*** SOURCE RECORDS ***

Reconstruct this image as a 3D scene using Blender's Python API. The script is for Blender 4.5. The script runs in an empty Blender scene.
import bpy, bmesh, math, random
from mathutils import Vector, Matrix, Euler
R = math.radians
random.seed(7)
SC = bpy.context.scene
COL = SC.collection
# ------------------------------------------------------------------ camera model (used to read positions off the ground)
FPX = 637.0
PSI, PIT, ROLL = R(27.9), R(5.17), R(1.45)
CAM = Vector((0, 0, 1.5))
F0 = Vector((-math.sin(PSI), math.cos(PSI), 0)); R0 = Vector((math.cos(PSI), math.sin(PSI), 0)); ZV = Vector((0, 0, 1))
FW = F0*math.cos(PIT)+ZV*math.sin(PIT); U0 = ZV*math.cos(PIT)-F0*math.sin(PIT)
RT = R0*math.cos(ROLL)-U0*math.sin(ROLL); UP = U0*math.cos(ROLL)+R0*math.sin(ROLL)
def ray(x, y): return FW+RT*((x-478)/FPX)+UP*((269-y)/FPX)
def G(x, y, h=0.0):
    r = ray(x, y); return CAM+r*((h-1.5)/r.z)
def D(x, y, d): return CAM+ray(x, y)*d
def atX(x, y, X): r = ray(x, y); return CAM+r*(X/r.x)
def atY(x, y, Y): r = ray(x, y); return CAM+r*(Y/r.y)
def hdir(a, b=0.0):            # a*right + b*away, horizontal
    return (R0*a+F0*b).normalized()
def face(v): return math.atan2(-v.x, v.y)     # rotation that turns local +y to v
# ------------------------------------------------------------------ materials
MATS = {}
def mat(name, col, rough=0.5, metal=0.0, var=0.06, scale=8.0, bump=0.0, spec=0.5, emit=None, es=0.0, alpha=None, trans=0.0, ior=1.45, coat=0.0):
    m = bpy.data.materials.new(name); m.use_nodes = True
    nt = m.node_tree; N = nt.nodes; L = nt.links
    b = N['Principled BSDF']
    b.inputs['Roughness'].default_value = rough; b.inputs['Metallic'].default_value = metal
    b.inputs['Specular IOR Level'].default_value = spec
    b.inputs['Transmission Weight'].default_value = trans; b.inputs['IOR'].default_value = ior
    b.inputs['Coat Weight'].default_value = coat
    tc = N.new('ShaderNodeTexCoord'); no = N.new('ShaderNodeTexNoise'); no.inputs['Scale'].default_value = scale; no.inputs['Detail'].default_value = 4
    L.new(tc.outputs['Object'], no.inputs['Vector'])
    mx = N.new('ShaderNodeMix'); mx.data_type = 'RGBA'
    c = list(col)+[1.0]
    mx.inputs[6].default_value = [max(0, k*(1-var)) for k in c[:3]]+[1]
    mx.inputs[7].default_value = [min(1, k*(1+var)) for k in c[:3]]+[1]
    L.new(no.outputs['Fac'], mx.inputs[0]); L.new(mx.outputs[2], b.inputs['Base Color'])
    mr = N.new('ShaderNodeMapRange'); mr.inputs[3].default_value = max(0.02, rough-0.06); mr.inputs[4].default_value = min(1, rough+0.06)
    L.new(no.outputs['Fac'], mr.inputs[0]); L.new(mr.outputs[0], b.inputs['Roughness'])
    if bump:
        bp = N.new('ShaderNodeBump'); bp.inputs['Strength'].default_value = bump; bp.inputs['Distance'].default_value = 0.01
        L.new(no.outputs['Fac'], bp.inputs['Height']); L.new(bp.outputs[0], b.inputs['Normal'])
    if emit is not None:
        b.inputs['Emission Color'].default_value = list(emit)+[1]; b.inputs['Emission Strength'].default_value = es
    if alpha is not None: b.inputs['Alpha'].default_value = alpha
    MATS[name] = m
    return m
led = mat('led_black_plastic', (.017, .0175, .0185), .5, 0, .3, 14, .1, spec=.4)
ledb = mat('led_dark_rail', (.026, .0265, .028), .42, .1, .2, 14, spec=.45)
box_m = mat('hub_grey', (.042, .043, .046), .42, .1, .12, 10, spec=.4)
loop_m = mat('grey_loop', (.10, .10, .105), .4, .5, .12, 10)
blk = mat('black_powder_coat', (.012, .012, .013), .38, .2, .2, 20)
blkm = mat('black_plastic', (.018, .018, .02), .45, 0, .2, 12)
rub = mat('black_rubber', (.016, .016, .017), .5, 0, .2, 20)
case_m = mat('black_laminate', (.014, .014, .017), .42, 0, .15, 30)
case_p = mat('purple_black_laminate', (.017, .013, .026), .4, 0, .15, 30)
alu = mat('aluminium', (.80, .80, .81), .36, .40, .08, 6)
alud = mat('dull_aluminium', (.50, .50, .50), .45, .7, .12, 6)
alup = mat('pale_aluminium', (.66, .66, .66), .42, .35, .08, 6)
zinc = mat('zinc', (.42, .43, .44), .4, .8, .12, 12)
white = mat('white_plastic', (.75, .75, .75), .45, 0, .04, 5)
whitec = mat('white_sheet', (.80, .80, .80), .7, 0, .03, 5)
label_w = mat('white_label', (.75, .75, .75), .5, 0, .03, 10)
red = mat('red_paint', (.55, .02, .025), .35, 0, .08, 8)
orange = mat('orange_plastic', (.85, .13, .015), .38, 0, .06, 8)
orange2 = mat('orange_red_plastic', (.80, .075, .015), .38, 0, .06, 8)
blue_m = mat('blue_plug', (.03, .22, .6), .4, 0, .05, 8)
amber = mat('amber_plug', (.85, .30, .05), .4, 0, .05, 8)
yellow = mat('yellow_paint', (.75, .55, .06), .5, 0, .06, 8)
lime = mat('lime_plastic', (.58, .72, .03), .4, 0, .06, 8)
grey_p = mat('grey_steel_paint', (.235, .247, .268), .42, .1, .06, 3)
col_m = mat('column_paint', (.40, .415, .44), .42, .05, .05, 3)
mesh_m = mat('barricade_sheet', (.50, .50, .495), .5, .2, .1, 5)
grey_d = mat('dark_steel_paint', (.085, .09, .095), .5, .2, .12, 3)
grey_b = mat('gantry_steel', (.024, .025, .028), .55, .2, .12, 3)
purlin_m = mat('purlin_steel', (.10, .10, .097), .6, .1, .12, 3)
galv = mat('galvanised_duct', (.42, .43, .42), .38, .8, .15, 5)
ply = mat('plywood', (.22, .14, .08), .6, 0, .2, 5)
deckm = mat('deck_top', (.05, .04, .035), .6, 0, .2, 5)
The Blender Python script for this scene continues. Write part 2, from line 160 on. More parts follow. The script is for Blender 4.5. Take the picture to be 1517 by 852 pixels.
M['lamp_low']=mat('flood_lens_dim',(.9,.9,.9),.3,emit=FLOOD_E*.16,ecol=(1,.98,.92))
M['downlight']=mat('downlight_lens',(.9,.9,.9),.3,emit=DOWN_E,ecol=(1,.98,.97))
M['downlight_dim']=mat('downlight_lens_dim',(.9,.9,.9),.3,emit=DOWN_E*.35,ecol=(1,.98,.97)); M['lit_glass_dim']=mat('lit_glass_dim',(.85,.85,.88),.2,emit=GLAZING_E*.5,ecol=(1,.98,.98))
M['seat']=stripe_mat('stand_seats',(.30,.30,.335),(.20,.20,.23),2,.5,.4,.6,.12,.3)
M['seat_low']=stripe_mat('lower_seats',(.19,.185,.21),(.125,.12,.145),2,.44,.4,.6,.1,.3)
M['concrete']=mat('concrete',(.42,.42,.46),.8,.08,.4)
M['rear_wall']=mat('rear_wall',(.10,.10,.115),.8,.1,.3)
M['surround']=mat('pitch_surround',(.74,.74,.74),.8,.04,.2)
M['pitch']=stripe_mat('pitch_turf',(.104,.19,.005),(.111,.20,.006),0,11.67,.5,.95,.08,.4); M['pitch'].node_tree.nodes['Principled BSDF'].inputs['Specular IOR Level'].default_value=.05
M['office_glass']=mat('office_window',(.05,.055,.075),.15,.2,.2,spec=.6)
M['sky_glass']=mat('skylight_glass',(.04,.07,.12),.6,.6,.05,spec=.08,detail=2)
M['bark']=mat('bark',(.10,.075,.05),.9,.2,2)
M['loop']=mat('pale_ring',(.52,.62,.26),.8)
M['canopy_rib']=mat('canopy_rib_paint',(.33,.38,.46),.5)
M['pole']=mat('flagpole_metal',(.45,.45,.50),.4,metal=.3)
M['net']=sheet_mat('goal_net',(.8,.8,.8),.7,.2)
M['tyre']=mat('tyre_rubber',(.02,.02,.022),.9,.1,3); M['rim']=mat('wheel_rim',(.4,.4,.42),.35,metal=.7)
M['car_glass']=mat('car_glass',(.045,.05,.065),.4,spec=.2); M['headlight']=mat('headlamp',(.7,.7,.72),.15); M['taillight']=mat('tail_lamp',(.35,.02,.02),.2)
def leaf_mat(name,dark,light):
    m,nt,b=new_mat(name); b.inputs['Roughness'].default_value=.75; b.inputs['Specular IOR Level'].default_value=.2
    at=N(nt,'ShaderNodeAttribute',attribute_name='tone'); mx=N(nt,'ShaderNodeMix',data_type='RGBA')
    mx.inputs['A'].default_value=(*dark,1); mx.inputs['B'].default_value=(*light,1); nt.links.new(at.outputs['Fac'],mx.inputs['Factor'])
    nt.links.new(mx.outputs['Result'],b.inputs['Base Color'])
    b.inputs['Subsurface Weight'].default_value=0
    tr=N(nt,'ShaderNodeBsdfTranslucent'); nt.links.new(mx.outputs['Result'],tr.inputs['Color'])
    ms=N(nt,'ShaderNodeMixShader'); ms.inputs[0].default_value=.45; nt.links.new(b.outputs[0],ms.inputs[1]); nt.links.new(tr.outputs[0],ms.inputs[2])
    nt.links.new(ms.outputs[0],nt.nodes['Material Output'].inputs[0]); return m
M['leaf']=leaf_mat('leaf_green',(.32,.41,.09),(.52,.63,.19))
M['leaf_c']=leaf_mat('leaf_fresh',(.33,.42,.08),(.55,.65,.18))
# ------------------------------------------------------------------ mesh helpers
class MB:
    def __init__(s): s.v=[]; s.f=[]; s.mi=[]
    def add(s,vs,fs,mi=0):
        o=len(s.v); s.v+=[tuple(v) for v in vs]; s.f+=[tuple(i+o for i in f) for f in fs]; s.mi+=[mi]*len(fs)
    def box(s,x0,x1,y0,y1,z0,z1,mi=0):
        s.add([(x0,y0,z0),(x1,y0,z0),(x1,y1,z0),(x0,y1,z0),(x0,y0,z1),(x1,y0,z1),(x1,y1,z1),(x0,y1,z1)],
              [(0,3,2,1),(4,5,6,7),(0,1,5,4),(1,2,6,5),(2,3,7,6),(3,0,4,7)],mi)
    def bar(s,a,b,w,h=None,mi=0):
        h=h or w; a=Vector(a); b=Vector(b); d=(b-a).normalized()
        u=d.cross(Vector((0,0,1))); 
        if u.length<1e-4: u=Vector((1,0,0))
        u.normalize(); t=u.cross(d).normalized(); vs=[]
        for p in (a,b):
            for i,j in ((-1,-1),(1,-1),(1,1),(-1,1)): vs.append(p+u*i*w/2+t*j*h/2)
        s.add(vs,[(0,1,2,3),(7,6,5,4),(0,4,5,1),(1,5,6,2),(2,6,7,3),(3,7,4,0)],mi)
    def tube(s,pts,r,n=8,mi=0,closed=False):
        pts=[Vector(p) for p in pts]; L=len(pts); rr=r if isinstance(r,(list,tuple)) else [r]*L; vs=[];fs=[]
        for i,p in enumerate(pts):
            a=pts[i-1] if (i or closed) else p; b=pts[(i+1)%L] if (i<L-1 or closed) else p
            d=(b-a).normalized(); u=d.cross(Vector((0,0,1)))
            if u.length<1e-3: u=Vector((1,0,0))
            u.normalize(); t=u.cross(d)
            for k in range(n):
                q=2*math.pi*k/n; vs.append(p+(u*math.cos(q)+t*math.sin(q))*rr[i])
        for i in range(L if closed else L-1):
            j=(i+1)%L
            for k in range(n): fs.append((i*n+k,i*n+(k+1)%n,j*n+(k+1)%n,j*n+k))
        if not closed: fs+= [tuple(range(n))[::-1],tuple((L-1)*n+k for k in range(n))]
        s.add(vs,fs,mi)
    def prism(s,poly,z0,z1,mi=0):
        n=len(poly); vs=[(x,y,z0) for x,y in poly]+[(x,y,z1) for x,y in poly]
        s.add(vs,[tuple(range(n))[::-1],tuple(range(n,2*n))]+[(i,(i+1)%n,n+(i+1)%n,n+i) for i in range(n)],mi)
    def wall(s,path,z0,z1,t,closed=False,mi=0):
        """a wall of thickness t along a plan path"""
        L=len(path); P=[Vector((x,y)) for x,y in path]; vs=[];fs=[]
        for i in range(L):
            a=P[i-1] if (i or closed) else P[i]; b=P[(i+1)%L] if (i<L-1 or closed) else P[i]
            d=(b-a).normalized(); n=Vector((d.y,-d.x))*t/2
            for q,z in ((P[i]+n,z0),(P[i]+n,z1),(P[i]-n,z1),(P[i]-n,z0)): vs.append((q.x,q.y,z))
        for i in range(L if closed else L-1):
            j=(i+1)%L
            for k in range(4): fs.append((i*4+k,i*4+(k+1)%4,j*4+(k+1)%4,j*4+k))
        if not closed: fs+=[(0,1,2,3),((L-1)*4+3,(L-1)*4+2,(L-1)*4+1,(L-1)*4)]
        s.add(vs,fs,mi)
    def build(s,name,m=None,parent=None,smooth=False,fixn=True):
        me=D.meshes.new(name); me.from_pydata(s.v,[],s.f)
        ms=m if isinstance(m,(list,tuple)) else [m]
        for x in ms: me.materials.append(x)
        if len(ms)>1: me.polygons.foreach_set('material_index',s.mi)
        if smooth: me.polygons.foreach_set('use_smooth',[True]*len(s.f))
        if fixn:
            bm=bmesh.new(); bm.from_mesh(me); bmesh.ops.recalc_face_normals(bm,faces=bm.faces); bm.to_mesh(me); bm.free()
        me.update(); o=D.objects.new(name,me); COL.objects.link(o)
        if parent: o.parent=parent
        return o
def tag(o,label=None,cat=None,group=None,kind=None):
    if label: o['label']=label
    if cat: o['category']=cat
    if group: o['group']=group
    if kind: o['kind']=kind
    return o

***

## [TASK INSTRUCTIONS]
Only the lines from the one with "(.024, .025, .028), .55, .2, .12, 3)" to the one with "M['concrete']=mat('concrete',(.42,.42,.46),.8,.08,.4)" are wanted; extract them exactly, both ends included.

## [EXERCISE RESPONSE]
grey_b = mat('gantry_steel', (.024, .025, .028), .55, .2, .12, 3)
purlin_m = mat('purlin_steel', (.10, .10, .097), .6, .1, .12, 3)
galv = mat('galvanised_duct', (.42, .43, .42), .38, .8, .15, 5)
ply = mat('plywood', (.22, .14, .08), .6, 0, .2, 5)
deckm = mat('deck_top', (.05, .04, .035), .6, 0, .2, 5)
The Blender Python script for this scene continues. Write part 2, from line 160 on. More parts follow. The script is for Blender 4.5. Take the picture to be 1517 by 852 pixels.
M['lamp_low']=mat('flood_lens_dim',(.9,.9,.9),.3,emit=FLOOD_E*.16,ecol=(1,.98,.92))
M['downlight']=mat('downlight_lens',(.9,.9,.9),.3,emit=DOWN_E,ecol=(1,.98,.97))
M['downlight_dim']=mat('downlight_lens_dim',(.9,.9,.9),.3,emit=DOWN_E*.35,ecol=(1,.98,.97)); M['lit_glass_dim']=mat('lit_glass_dim',(.85,.85,.88),.2,emit=GLAZING_E*.5,ecol=(1,.98,.98))
M['seat']=stripe_mat('stand_seats',(.30,.30,.335),(.20,.20,.23),2,.5,.4,.6,.12,.3)
M['seat_low']=stripe_mat('lower_seats',(.19,.185,.21),(.125,.12,.145),2,.44,.4,.6,.1,.3)
M['concrete']=mat('concrete',(.42,.42,.46),.8,.08,.4)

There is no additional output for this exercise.